Enfin, de plus en plus, la civilisation de l’empire
prenait une couleur orientale. Même sous la domination de Rome, l’hellénisme,
dans tout l’Orient grec, était demeuré vivace et fort. De grandes et
florissantes cités, Alexandrie, Antioche, Ephèse, étaient le centre d’une
culture intellectuelle et artistique remarquable. Dans leur rayonnement, en
Egypte, en Syrie, en Asie Mineure, avait pris naissance une civilisation toue
pénétrée des traditions de la
Grèce classique. Constantinople, enrichie par son fondateur
des chefs-d’œuvre du monde grec, devenue par là le plus admirable des musées,
n’entretenait pas moins puissamment les souvenirs de l’antiquité hellénique.

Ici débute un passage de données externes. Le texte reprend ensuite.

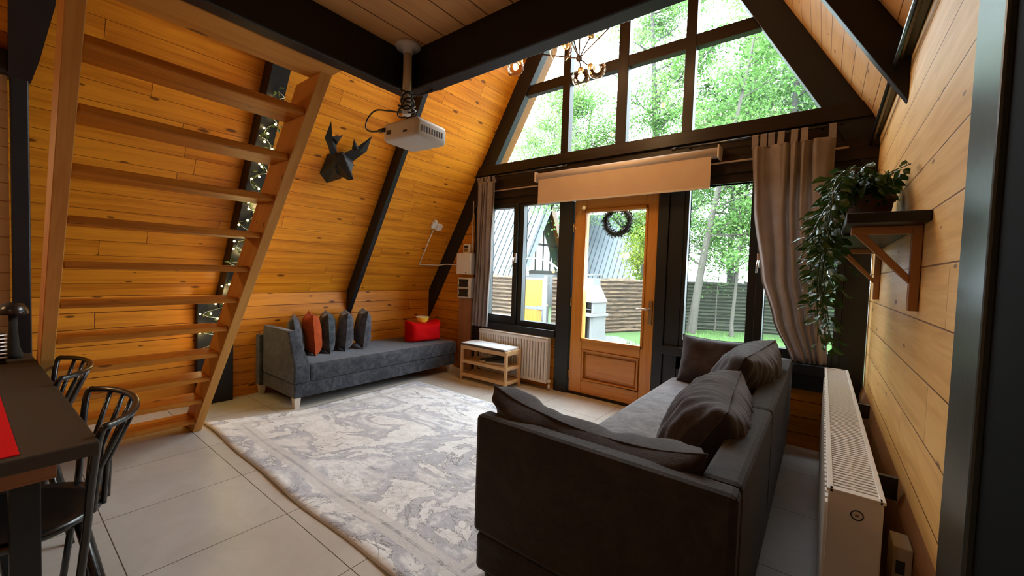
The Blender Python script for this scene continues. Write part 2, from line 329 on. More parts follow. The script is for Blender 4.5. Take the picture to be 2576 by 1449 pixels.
# ------------------------------------------------------------------ mesh builder
class MB:
    def __init__(s): s.v = []; s.f = []; s.uv = []; s.sm = []
    def face(s, pts, uvs=None, grain=None, smooth=False):
        i = len(s.v); s.v.extend(Vector(p) for p in pts); s.f.append(tuple(range(i, i + len(pts))))
        if uvs is None: uvs = s.auto([Vector(p) for p in pts], grain or Vector((1, 0, 0)))
        s.uv.append(uvs); s.sm.append(smooth)
    @staticmethod
    def auto(p, grain):
        n = (p[1] - p[0]).cross(p[2] - p[1])
        if n.length < 1e-12: return [(0, 0)] * len(p)
        n.normalize(); u = grain - n * grain.dot(n)
        if u.length < .2: u = n.orthogonal()
        u.normalize(); w = n.cross(u)
        return [(q.dot(u), q.dot(w)) for q in p]
    def box(s, lo, hi, rot=None, grain=None, origin=None):
        """axis box lo..hi, optionally rotated (Matrix) about origin"""
        lo = Vector(lo); hi = Vector(hi); d = hi - lo
        if grain is None:
            k = max(range(3), key=lambda i: d[i]); grain = Vector([1.0 if i == k else 0.0 for i in range(3)])
        else: grain = Vector(grain)
        c = [Vector((x, y, z)) for z in (lo.z, hi.z) for y in (lo.y, hi.y) for x in (lo.x, hi.x)]
        for idx in ((0, 2, 3, 1), (4, 5, 7, 6), (0, 1, 5, 4), (2, 6, 7, 3), (0, 4, 6, 2), (1, 3, 7, 5)):
            pts = [c[i] for i in idx]; uvs = s.auto(pts, grain)
            if rot is not None:
                o = Vector(origin) if origin is not None else (lo + hi) / 2
                pts = [rot @ (q - o) + o for q in pts]
            s.face(pts, uvs)
        return s
    def prism(s, poly, axis, a, b, grain=None):
        """extrude 2-D polygon (list of 2-tuples in the other two axes order) along axis from a to b"""
        def P(q, h):
            return {'x': Vector((h, q[0], q[1])), 'y': Vector((q[0], h, q[1])), 'z': Vector((q[0], q[1], h))}[axis]
        g = Vector(grain) if grain else {'x': Vector((1, 0, 0)), 'y': Vector((0, 1, 0)), 'z': Vector((0, 0, 1))}[axis]
        area = sum(poly[i][0]*poly[(i+1) % len(poly)][1] - poly[(i+1) % len(poly)][0]*poly[i][1] for i in range(len(poly)))
        if (area < 0) != (axis == 'y'): poly = poly[::-1]
        A = [P(q, min(a, b)) for q in poly]; B = [P(q, max(a, b)) for q in poly]
        s.face(A[::-1], grain=g); s.face(B, grain=g)
        for i in range(len(poly)):
            j = (i + 1) % len(poly); s.face([A[i], A[j], B[j], B[i]], grain=g)
        return s
    def tube(s, pts, r, seg=8, caps=True, closed=False):
        pts = [Vector(p) for p in pts]; n = len(pts)
        rr = r if isinstance(r, (list, tuple)) else [r] * n
        up = None; rings = []; L = 0; Ls = []
        for i, p in enumerate(pts):
            if closed: d = pts[(i + 1) % n] - pts[i - 1]
            else: d = (pts[min(i + 1, n - 1)] - pts[max(i - 1, 0)])
            d = d.normalized() if d.length > 1e-9 else Vector((0, 0, 1))
            if up is None: up = d.orthogonal().normalized()
            up = up - d * up.dot(d)
            up = up.normalized() if up.length > 1e-6 else d.orthogonal().normalized()
            w = d.cross(up)
            rings.append([p + (up * cos(2*pi*k/seg) + w * sin(2*pi*k/seg)) * rr[i] for k in range(seg)])
            if i: L += (pts[i] - pts[i-1]).length
            Ls.append(L)
        m = n if closed else n - 1
        for i in range(m):
            A, B = rings[i], rings[(i + 1) % n]
            for k in range(seg):
                k2 = (k + 1) % seg; a0 = k / seg * 2 * pi * rr[i]; a1 = (k + 1) / seg * 2 * pi * rr[i]
                s.face([A[k], A[k2], B[k2], B[k]], [(Ls[i], a0), (Ls[i], a1), (Ls[i]+.01 if i+1 >= n else Ls[i+1], a1), (Ls[i]+.01 if i+1 >= n else Ls[i+1], a0)], smooth=True)
        if caps and not closed:
            s.face(rings[0][::-1]); s.face(rings[-1])
        return s
    def lathe(s, prof, c, seg=24, mat=None, smooth=True):
        """profile [(r,z)] about vertical axis through c"""
        c = Vector(c)
        def P(r, z, k):
            q = Vector((r * cos(2*pi*k/seg), r * sin(2*pi*k/seg), z)); return c + (mat @ q if mat is not None else q)
        for i in range(len(prof) - 1):
            (r0, z0), (r1, z1) = prof[i], prof[i + 1]
            for k in range(seg):
                pts = [P(r0, z0, k), P(r0, z0, k+1), P(r1, z1, k+1), P(r1, z1, k)]
                if r0 < 1e-6: pts = [pts[0], pts[2], pts[3]]
                elif r1 < 1e-6: pts = pts[:3]
                s.face(pts, smooth=smooth)
        return s
    def sphere(s, c, r, seg=16, rings=10, sc=(1, 1, 1)):
        c = Vector(c)
        def P(i, k):
            th = pi * i / rings; ph = 2*pi*k/seg
            return c + Vector((r*sc[0]*sin(th)*cos(ph), r*sc[1]*sin(th)*sin(ph), -r*sc[2]*cos(th)))
        for i in range(rings):
            for k in range(seg):
                a = [P(i, k), P(i, k+1), P(i+1, k+1), P(i+1, k)]
                if i == 0: a = [a[0], a[2], a[3]]
                elif i == rings - 1: a = a[:3]
                s.face(a, smooth=True)
        return s
    def grid(s, fn, nu, nv, smooth=True, wrap=False, uvs=True, su=1.0, sv=1.0):
        P = [[Vector(fn(i / nu, j / nv)) for j in range(nv + 1)] for i in range(nu + 1)]
        for i in range(nu):
            for j in range(nv):
                s.face([P[i][j], P[i+1][j], P[i+1][j+1], P[i][j+1]],
                       [(i/nu*su, j/nv*sv), ((i+1)/nu*su, j/nv*sv), ((i+1)/nu*su, (j+1)/nv*sv), (i/nu*su, (j+1)/nv*sv)], smooth=smooth)
        return s
    def build(s, name, mat, parent=None, bevel=0.0, weld=True, xf=None, subsurf=0, solid=0.0):
        me = bpy.data.meshes.new(name)
        vs = [xf @ v for v in s.v] if xf is not None else s.v
        me.from_pydata([tuple(v) for v in vs], [], s.f)
        uvl = me.uv_layers.new(name='UVMap')
        flat = [c for f in s.uv for uv in f for c in uv]
        uvl.data.foreach_set('uv', flat)
        me.polygons.foreach_set('use_smooth', s.sm)
        me.materials.append(mat)
        if weld:
            import bmesh
            bm = bmesh.new(); bm.from_mesh(me); bmesh.ops.remove_doubles(bm, verts=bm.verts, dist=1e-5); bm.to_mesh(me); bm.free()
        me.update()
        o = bpy.data.objects.new(name, me); COL.objects.link(o)
        if parent is not None: o.parent = parent
        if solid:
            md = o.modifiers.new('solid', 'SOLIDIFY'); md.thickness = solid; md.offset = 0
        if bevel:
            md = o.modifiers.new('bevel', 'BEVEL'); md.width = bevel; md.segments = 2; md.limit_method = 'ANGLE'; md.angle_limit = radians(40)
        if subsurf:
            md = o.modifiers.new('sub', 'SUBSURF'); md.levels = subsurf; md.render_levels = subsurf
        return o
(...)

Par ailleurs, au contact de la
Perse, le monde oriental s’était réveillé et avait repris
conscience de ses traditions anciennes ; en Egypte, en Syrie, en Mésopotamie
; en Asie Mineure, en Arménie, le vieux fond traditionnel reparaissait et
l’esprit oriental réagissait sur les pays jadis hellénisés. Par haine de la Grèce païenne, le
christianisme encourageait ces tendances nationales. Et du mélange de ces
traditions rivales naissait, dans tout le monde oriental, une activité
puissante et féconde. Economiquement, intellectuellement, artistiquement, la Syrie, l’Egypte,
l’Anatolie avaient, au IVe
et au Ve
siècles, une importance particulière dans l’empire : l’art chrétien y
préparait lentement, par une succession d’essais et de recherches savantes,
l’apogée magnifique que marqueront les chefs-d’œuvre du vie siècle ; et, dès
ce moment, il apparaissait comme un art essentiellement oriental. Mais tandis
que, dans les provinces, se réveillaient ainsi les vieilles traditions
indigènes et l’humeur séparatiste jamais oubliée, Constantinople aussi préludait
à son rôle futur, en accueillant, en combinant les éléments divers que lui
apportaient les civilisations diverses, en coordonnant les tendances
intellectuelles rivales, les procédés et les méthodes artistiques différents,
de façon à en faire sortir une civilisation originale.
Ainsi semblait s’achever l’évolution qui entraînait
Byzance vers l’Orient ; et on pouvait croire près de se réaliser la
conception d’un empire purement oriental, gouverné despotiquement, bien
administré, solidement défendu, se désintéressant politiquement de l’Occident
pour se replier sur lui-même, et n’hésitant point, pour retrouver en Orient
son unité religieuse, à rompre avec Rome et à constituer, sous la tutelle de
l’État, une Église presque indépendante de la papauté. Malheureusement pour
le succès de ce rêve, cet empire, à la fin du Ve siècle et au commencement du VIe, était
dans un état de crise redoutable. Depuis 502, les Perses avaient recommencé
la guerre en Orient ; en Europe, les Slaves et les Avars commençaient leurs
incursions au sud du Danube. A l’intérieur, le trouble était extrême. La
capitale était agitée par les querelles des factions du cirque, les Verts et
les Bleus ; les provinces, mécontentes, ruinées par la guerre, écrasées
d’impôts, cherchaient toutes les occasions de manifester leurs revendications
nationales ; le gouvernement était impopulaire ; une puissante opposition
orthodoxe combattait sa politique et fournissait un prétexte commode aux
révoltes des ambitieux, dont la plus grave fut en 514 celle de Vitalien ;
enfin, le souvenir persistant de la tradition romaine, entretenant l’idée de
l’unité nécessaire du monde romain, de la Romanie,
ramenait sans cesse les esprits vers l’Occident. Pour sortir de cette
instabilité, il fallait. une main vigoureuse, une politique nette, aux vues
précises et fermes. Le règne de Justinien allait l’apporter.